Desde que assumiu o cacicado, Majur conta que se concentrou em levar infraestrutura nova para a aldeia. Na Apido Paru, moram cerca de 80 pessoas. Mas o número, diz ela, pode variar, visto que os Boé Bororo migram com frequência. “Dou meu máximo para ajudar todo mundo”, afirmou. “Logo que a gente chegou na aldeia, passamos muito perrengue. Mas já conseguimos estrada, energia elétrica, poço, uma caixa d’água de 15 mil litros. Ficou muito bom”. 

O problema que lhe tira o sono é aquele para o qual ela não tem solução simples: a entrada de não-indígenas no território.
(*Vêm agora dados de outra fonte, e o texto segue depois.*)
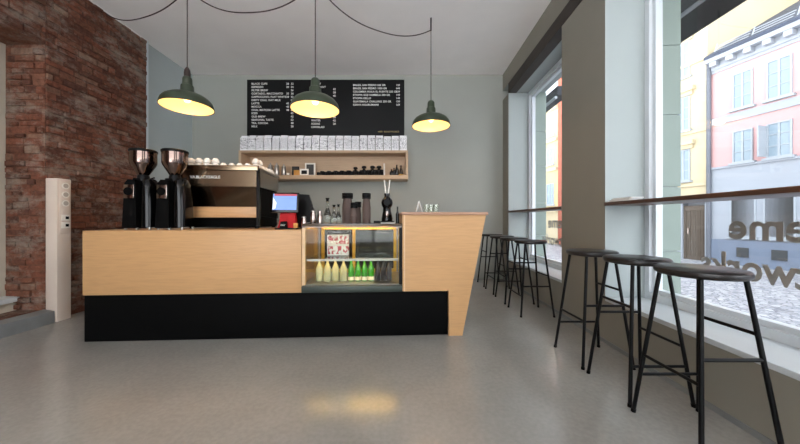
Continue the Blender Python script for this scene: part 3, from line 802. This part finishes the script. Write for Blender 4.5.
# ------------------------------------------------------------------ wall shelf with bags
SY = 4.45
t = thing('wall_shelf', 'long open plywood box shelf on the back wall under the menu', 'shelf', (0, SY, 0))
sx0, sx1 = XU(238.5, SY), XU(408, SY); szt, szb = ZV(150.3, SY), ZV(179, SY); sd = D-SY
b = new(); box(b, sx0, sx1, 0, sd-.001, szt-.035, szt, .002); obj('top_board', b, 'shelfwood', t)
b = new(); box(b, sx0, sx1, 0, sd-.001, szb, szb+.06, .002); obj('bottom_board', b, 'shelfwood', t)
for x in (sx0, sx1-.035):
    b = new(); box(b, x, x+.035, 0, sd-.001, szb+.06, szt-.035, .001); obj('end_board', b, 'shelfwood', t)
b = new(); box(b, sx0+.035, sx1-.035, sd-.02, sd-.002, szb+.06, szt-.035); obj('back_board', b, 'shelfwood', t)
nb = 21; bw = (XU(407.2, SY)-XU(239, SY))/nb
src = None
for k in range(nb):
    loc = Vector((XU(239, SY)+bw*(k+.5), SY+.06+random.uniform(-.006, .006), szt))
    if k < 10: where = 'on the shelf under the menu, %s from the left' % (ORD[k]) if k else 'on the shelf under the menu, at the left end'
    elif k == 10: where = 'on the shelf under the menu, middle of the row'
    else: where = 'on the shelf under the menu, %s from the right' % ORD[nb-1-k] if k < nb-1 else 'on the shelf under the menu, at the right end'
    L = 'white printed coffee bag ' + where
    if src is None:
        h = .238; w = bw/2*.9
        b = new()
        prof = [(0, -.04, .04, w*.97), (.01, -.043, .043, w), (h*.8, -.038, .038, w), (h*.9, -.02, .02, w*.98), (h*.93, -.006, .006, w*.98), (h, -.004, .004, w*.98)]
        rs = [[b.verts.new(p) for p in ((-ww, y0, z), (ww, y0, z), (ww, y1, z), (-ww, y1, z))] for z, y0, y1, ww in prof]
        for A, B in zip(rs, rs[1:]):
            for q in range(4): b.faces.new((A[q], A[(q+1)%4], B[(q+1)%4], B[q]))
        b.faces.new(rs[0][::-1]); b.faces.new(rs[-1])
        src = tag(obj('coffee_bag', b, 'bag', None, loc), L, 'bag', 'white coffee bags on the shelf')
    else: dup(src, loc, L, random.uniform(-.05, .05), (1, 1, random.uniform(.95, 1.04)))
# shelf contents
sfz = szb+.0605
IY = SY+.07
def sp(u, y=IY): return Vector((XU(u, y), y, sfz))
src = None
for k, (u, sc) in enumerate(((270.5, 1.05), (276.8, 1.0), (283.8, .9))):
    lab = 'steel canister on the wall shelf, %s of three' % ['left', 'middle', 'right'][k]
    if src is None:
        src = thing('shelf_canister', lab, 'canister', sp(u), 0, 'steel canisters on the wall shelf')
        b = new(); lathe(b, [(.036, 0), (.038, .004), (.038, .13), (.03, .15)], seg=18); obj('can', b, 'steel', src)
        b = new(); lathe(b, [(.031, .15), (.031, .165), (.012, .175), (.008, .20), (0, .202)], seg=18); obj('lid', b, 'steel', src)
    else: dup(src, sp(u), lab, None, (sc, sc, sc))
b = new(); lathe(b, [(.02, 0), (.026, .04), (0, .04)], seg=14)
tag(obj('small_cup', b, 'white', None, sp(288)), 'tiny white cup on the wall shelf beside the steel canisters', 'cup')
def picture(u0, u1, vt, y, fm, pm, name, lab, fw):
    x0, x1 = XU(u0, y), XU(u1, y); h = ZV(vt, y)-sfz
    t = thing('picture_frame', lab, 'picture frame', ((x0+x1)/2, y, sfz), 0, 'small picture frames on the wall shelf')
    w = (x1-x0)/2; b = new()
    box(b, -w, -w+fw, 0, .015, 0, h); box(b, w-fw, w, 0, .015, 0, h); box(b, -w+fw, w-fw, 0, .015, 0, fw); box(b, -w+fw, w-fw, 0, .015, h-fw, h)
    obj('frame', b, fm, t)
    b = new(); box(b, -w+fw, w-fw, .004, .012, fw, h-fw); obj('picture', b, pm, t)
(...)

Nos últimos anos, contou, cresceu o número de madeireiros ilegais e caçadores na Terra Indígena (TI) Tadarimana. Quando percebem a presença de um grupo, os indígena comunicam a Funai. Com os invasores, aumentou também a circulação de álcool e drogas. 

A vibração do celular interrompeu a conversa: chegara a confirmação de que ela poderia conhecer a aldeia próxima do hotel. Caprichosa, decidiu voltar para o quarto, para se aprontar. Majur estava feliz: na semana anterior, a cacica trans fizera a retificação dos seus documentos civis, e decidira começar o tratamento hormomal. “Meus documentos chegam em 30 dias”, contou, satisfeita. Agora, ela é Majur de papel passado.

O chamado para ser cacica

Majur Traytowu nasceu na TI Tadarimana, no Mato Grosso. Ao longo dos anos, sua família migrou de aldeia em aldeia, segundo os costumes de seu povo. “Somos assim, meio nômades”, contou. Quando ela tinha 27 anos,sua família decidiu fundar a aldeia Apido Paru, da qual seu pai tornou-se cacique. Àquela altura, Majur já se acostumara a se envolver nos rumos políticos da comunidade. Todas as grandes decisões ficavam à cargo de um triunvirato formado pelos pais e por ela. “Eles opinavam e, depois, vinham me consultar” disse Majur que, não raro, dava o voto de Minerva. 

Hábil com o português, ela também acompanhava o pai nas conversas com não-indígenas. Quando a saúde do pai vacilou, Majur foi chamada a assumir seu lugar. “Foi minha irmã quem apontou: ‘o pai está mal, melhor você assumir o cacicado”. Ela aceitou. 

Tinha 30 anos e, há mais de uma década, já sabia que tinha “um espírito de mulher num corpo de homem”. Majur conta que seu processo de transição de gênero foi o mais tranquilo possível. Aos 12 anos, ela percebeu que não se identificava com os outros meninos. “Eu não tinha internet ou filmes para me informar sobre o que sentia”, lembrou. Mas ela tinha com quem conversar — na TI Tadarimana, havia outra mulher trans, que a estimulou a afirmar sua identidade de gênero. Ela foi bem aceita pela família. “Minha mãe sempre se preocupou muito comigo. Temia que eu bebesse em festas, arrumasse briga”, contou. “Sobre ser trans, ela sempre foi de boa. Mas ficou com medo do que o mundo faria comigo”. 

A figura da cacica trans ficou conhecida fora da terra indígena por acaso. Em 2018, uma equipe de documentaristas foi até a aldeia Apido Paru entrevistar o pai de Majur. Encarregada pela comunicação de seu povo com os não-indígenas, Majur trabalhou como intérprete do pai. Surpresos com a moça, a equipe de filmagens quis saber se ele aceitaria virar tema de filme. “Falei: tá bom então. Mas vai ser um babado”.  

Àquela altura, Majur era o nome que ela usava nas redes sociais. Trata-se, ela explica, de uma inversão das sílabas de seu nome masculino: Ju-Mar. Foi com ele que Majur batizou o filme sobre seu cotidiano, lançado em 2018. Desde então, é com ele que se apresenta.